• [Your task] Below is a listing. Return the lines from the one that contains "Write the bpy" to the one that contains "COL = S.collection", both ends included, verbatim and with no pictures.

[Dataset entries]
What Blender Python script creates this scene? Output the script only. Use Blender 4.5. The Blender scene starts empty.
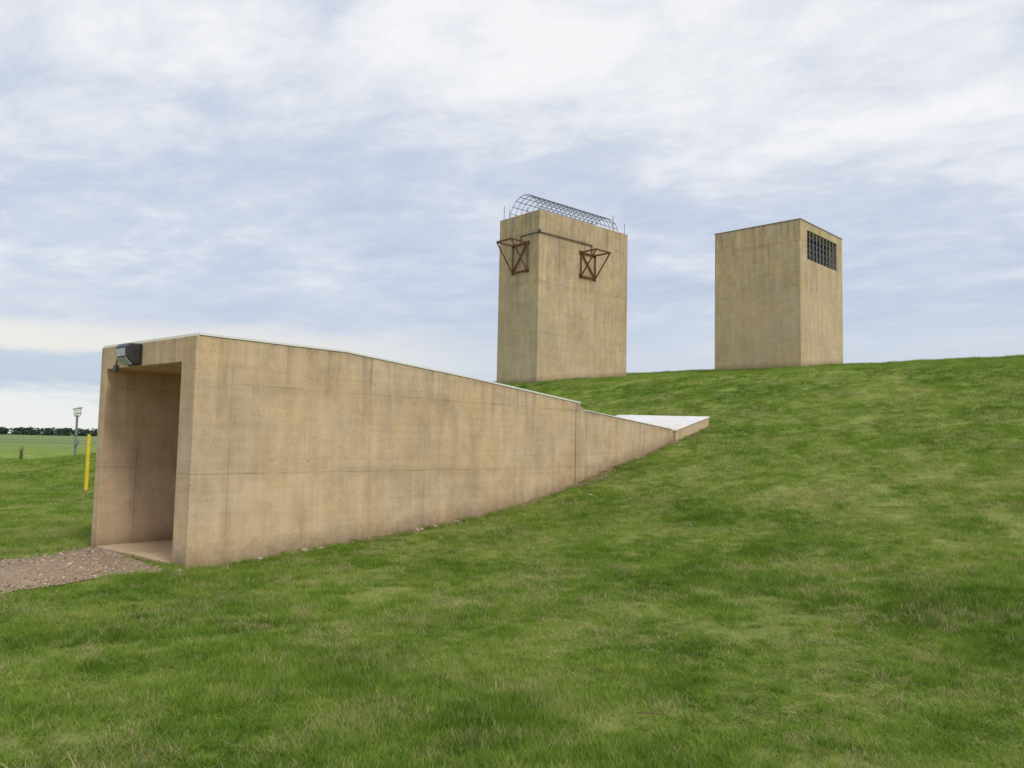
import bpy, bmesh, math, random
import numpy as np
from mathutils import Vector, Matrix
random.seed(4); rng=np.random.default_rng(7)
S=bpy.context.scene
EYE=1.66
# ------------------------------------------------------------------ helpers
def link(o,parent=None):
    S.collection.objects.link(o)
    if parent: o.parent=parent
    return o
def empty(name):
    e=bpy.data.objects.new(name,None); e.empty_display_size=.3; return link(e)
def newmat(name):
    m=bpy.data.materials.new(name); m.use_nodes=True
    nt=m.node_tree; nt.nodes.clear()
    return m,nt
class NB:
    def __init__(s,nt): s.nt=nt
    def n(s,t,**k):
        x=s.nt.nodes.new(t)
        for a,b in k.items(): setattr(x,a,b)
        return x
    def put(s,sock,v):
        if hasattr(v,'links') or isinstance(v,bpy.types.NodeSocket): s.nt.links.new(v,sock)
        else: sock.default_value=v
    def m(s,op,a,b=0.0,c=None,clamp=False):
        x=s.n('ShaderNodeMath',operation=op); x.use_clamp=clamp
        s.put(x.inputs[0],a); s.put(x.inputs[1],b)
        if c is not None: s.put(x.inputs[2],c)
        return x.outputs[0]
    def mix(s,f,a,b,bt='MIX'):
        x=s.n('ShaderNodeMix',data_type='RGBA',blend_type=bt)
        s.put(x.inputs[0],f); s.put(x.inputs[6],a); s.put(x.inputs[7],b); return x.outputs[2]
    def noise(s,vec,scale,detail=4,rough=.55,dist=0.):
        x=s.n('ShaderNodeTexNoise'); 
        if vec is not None: s.put(x.inputs['Vector'],vec)
        x.inputs['Scale'].default_value=scale; x.inputs['Detail'].default_value=detail
        x.inputs['Roughness'].default_value=rough; x.inputs['Distortion'].default_value=dist
        return x.outputs[0]
    def rng(s,v,a,b,c=0.,d=1.):
        x=s.n('ShaderNodeMapRange'); x.clamp=True
        s.put(x.inputs[0],v)
        for i,q in enumerate((a,b,c,d)): x.inputs[i+1].default_value=q
        return x.outputs[0]
    def comb(s,x_,y_,z_=0.):
        x=s.n('ShaderNodeCombineXYZ'); s.put(x.inputs[0],x_); s.put(x.inputs[1],y_); s.put(x.inputs[2],z_); return x.outputs[0]
    def sep(s,v):
        x=s.n('ShaderNodeSeparateXYZ'); s.put(x.inputs[0],v); return x.outputs
    def ramp(s,v,stops):
        x=s.n('ShaderNodeValToRGB'); s.put(x.inputs[0],v)
        e=x.color_ramp.elements
        while len(e)<len(stops): e.new(.5)
        for i,(p,c) in enumerate(stops): e[i].position=p; e[i].color=(*c,1)
        return x.outputs[0]
def rgb(a): return (a[0],a[1],a[2],1)
def simple(name,col,rough=.6,metal=0.,var=.25,scale=8.):
    m,nt=newmat(name); b=NB(nt)
    pos=b.n('ShaderNodeNewGeometry').outputs['Position']
    f=b.noise(pos,scale,5,.6)
    c=b.mix(b.rng(f,.3,.7),rgb([x*(1-var) for x in col]),rgb([min(1,x*(1+var)) for x in col]))
    p=b.n('ShaderNodeBsdfPrincipled'); b.put(p.inputs['Base Color'],c)
    p.inputs['Roughness'].default_value=rough; p.inputs['Metallic'].default_value=metal
    o=b.n('ShaderNodeOutputMaterial'); nt.links.new(p.outputs[0],o.inputs[0]); return m

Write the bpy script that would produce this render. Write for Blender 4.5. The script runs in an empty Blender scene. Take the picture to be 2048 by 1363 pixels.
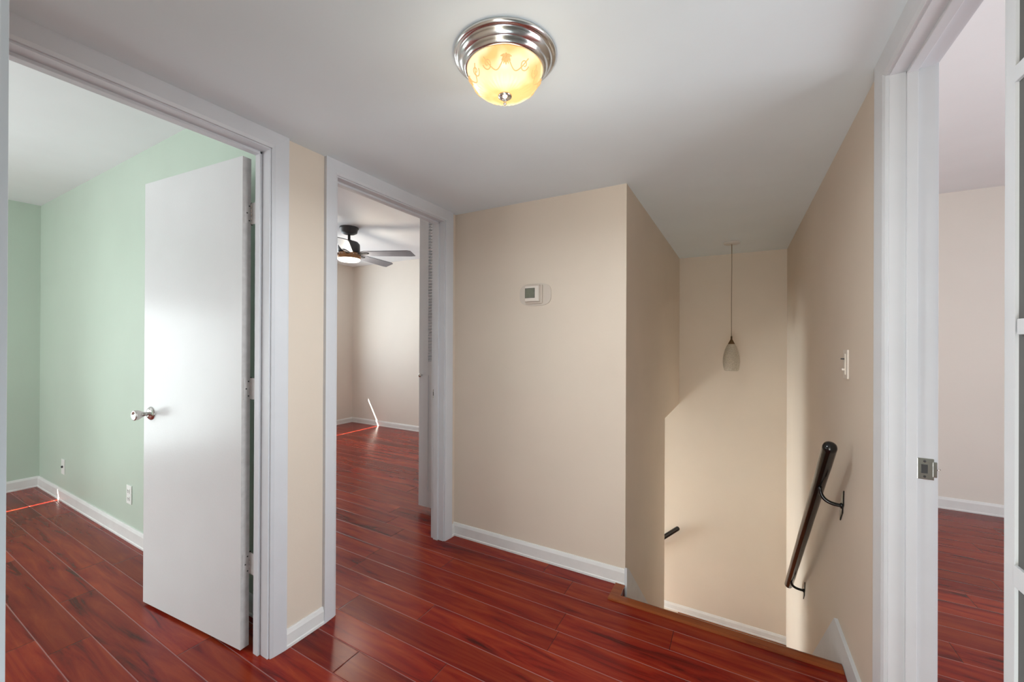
import bpy, bmesh, math, random
from mathutils import Vector, Matrix
R = math.radians
random.seed(7)
S = bpy.context.scene
COL = S.collection

# ------------------------------------------------------------------ camera
cd = bpy.data.cameras.new('camera'); cam = bpy.data.objects.new('camera', cd); COL.objects.link(cam)
yaw, pitch, roll = R(29.3125), R(-0.0905), R(0.2481)
fw = Vector((-math.sin(yaw)*math.cos(pitch), math.cos(yaw)*math.cos(pitch), -math.sin(pitch)))
rt = Vector((math.cos(yaw), math.sin(yaw), 0)); up = rt.cross(fw)
rt2 = rt*math.cos(roll)+up*math.sin(roll); up2 = rt2.cross(fw)
m = Matrix((rt2, up2, -fw)).transposed().to_4x4(); m.translation = (0, 0, 1.2743)
cam.matrix_world = m
cd.sensor_width = 36; cd.lens = 807.74/2048*36; cd.clip_start = 0.01
S.camera = cam

# ------------------------------------------------------------------ world, sun, daylight, added fill lamps
w = bpy.data.worlds.new('world'); S.world = w; w.use_nodes = True
bg = w.node_tree.nodes['Background']; bg.inputs[0].default_value = (.62, .76, 1, 1); bg.inputs[1].default_value = 1.0
S.view_settings.view_transform = 'Standard'; S.view_settings.look = 'None'
S.view_settings.gamma = 1; S.view_settings.use_curve_mapping = False
S.view_settings.exposure = 0.34
S.cycles.max_bounces = 10; S.cycles.diffuse_bounces = 7; S.cycles.glossy_bounces = 5
S.cycles.use_denoising = True; S.cycles.sample_clamp_indirect = 6

def lamp(name, kind, loc, dirv, energy, color=(1, 1, 1), size=None, **kw):
    d = bpy.data.lights.new(name, kind); d.energy = energy; d.color = color
    if size:
        d.shape = kw.pop('shape', 'RECTANGLE'); d.size, d.size_y = size
    for k, v in kw.items(): setattr(d, k, v)
    o = bpy.data.objects.new(name, d); COL.objects.link(o); o.location = loc
    o.rotation_euler = Vector(dirv).to_track_quat('-Z', 'Z').to_euler()
    return o
SUN = Vector((1, 1.2, -1.6)).normalized()
lamp('sun', 'SUN', (-9, -9, 12), SUN, 40, (1, .93, .84), angle=R(.5))
lamp('fill_green_room', 'AREA', (-3.6, -1.9, 1.3), (0, 1, -.1), 47, (.98, .98, 1), (2.4, 1.6))  # added fill facing the green wall; the front wall has no window
lamp('fill_green_bounce', 'AREA', (-4.2, -.35, .95), (1, .1, .1), 11, (.90, .98, 1), (1.2, 1.0))  # unseen fill added inside the green room, aimed at the hall doorway
lamp('daylight_bedroom', 'AREA', (-5.20, 3.0, 1.55), (1, 0, .0), 26, (.84, .95, 1), (1.3, 1.15))
lamp('daylight_right_room', 'AREA', (3.40, 1.6, 1.35), (-1, 0, 0), 72, (.88, .95, 1), (2.8, 1.3))
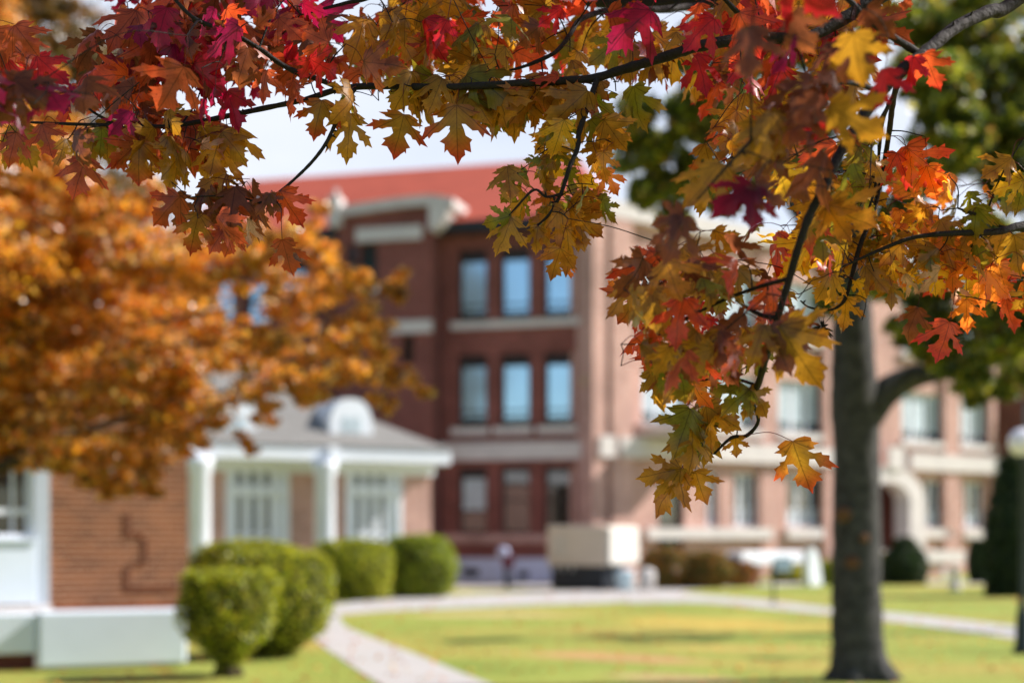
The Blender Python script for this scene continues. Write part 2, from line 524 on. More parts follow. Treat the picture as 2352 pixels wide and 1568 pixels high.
m = MB()
m.poly([(-900, -300, 0), (900, -300, 0), (900, 1500, 0), (-900, 1500, 0)])
tag(m.build('lawn', lawnmat()), 'mown green lawn with yellow and bare earth patches', kind='structure')


def gpt(px, py):
    d = EYE * F / (py - HZ)
    return ((px - 1176) / F * d, d)


def ribbon(name, L, R, mat, z=0.004, label='', kind='structure'):
    m = MB()
    l = [gpt(*p) if len(p) == 2 else p[:2] for p in L]
    r = [gpt(*p) if len(p) == 2 else p[:2] for p in R]
    l3 = spline([(a, b, 0) for a, b in l], 6); r3 = spline([(a, b, 0) for a, b in r], 6)
    n = min(len(l3), len(r3))
    for i in range(n - 1):
        m.poly([(l3[i][0], l3[i][1], z), (r3[i][0], r3[i][1], z), (r3[i + 1][0], r3[i + 1][1], z), (l3[i + 1][0], l3[i + 1][1], z)])
    return tag(m.build(name, mat), label, kind=kind)


# near footpath: from the hedge bend down to the lower edge and past it
ribbon('footpath', [(680, 1412), (700, 1446), (740, 1482), (800, 1524), (868, 1568), (-0.35, 11.0, 0)],
       [(776, 1400), (790, 1434), (860, 1466), (970, 1508), (1120, 1568), (1.1, 11.0, 0)], M_CONC, 0.008, 'pale concrete footpath curving past the topiary')
# cross walk from hedge to the generator pad and on to the right
ribbon('walkway', [(700, 1398), (850, 1377), (1000, 1368), (1200, 1360), (1480, 1348), (1620, 1343), (1900, 1336), (2300, 1334)],
       [(700, 1420), (850, 1405), (1000, 1398), (1200, 1390), (1480, 1378), (1620, 1352), (1900, 1343), (2300, 1342)], M_CONC, 0.004, 'pale concrete walkway crossing the lawn toward the generator')
ribbon('pavement', [(1460, 1352), (1620, 1366), (1760, 1378), (1913, 1396), (2100, 1412), (2352, 1441), (2700, 1490)],
       [(1440, 1384), (1620, 1384), (1760, 1397), (1913, 1411), (2100, 1433), (2352, 1470), (2700, 1535)], M_CONC, 0.008, 'pale concrete pavement running off to the right')
m = MB()
a, b = gpt(1040, 1352), gpt(1500, 1352)
m.poly([(a[0], a[1], 0.006), (b[0], b[1], 0.006), (b[0], 46.5, 0.006), (a[0], 46.5, 0.006)])
tag(m.build('service_yard', M_CONC), 'concrete yard in front of the basement wall', kind='structure')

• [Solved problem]
Write the bpy script that would produce this render. Write for Blender 4.5. The script runs in an empty Blender scene. Take the picture to be 2048 by 1363 pixels.
import bpy, bmesh, math, random
from mathutils import Vector, Matrix
R = math.radians
random.seed(7)
S = bpy.context.scene
COL = S.collection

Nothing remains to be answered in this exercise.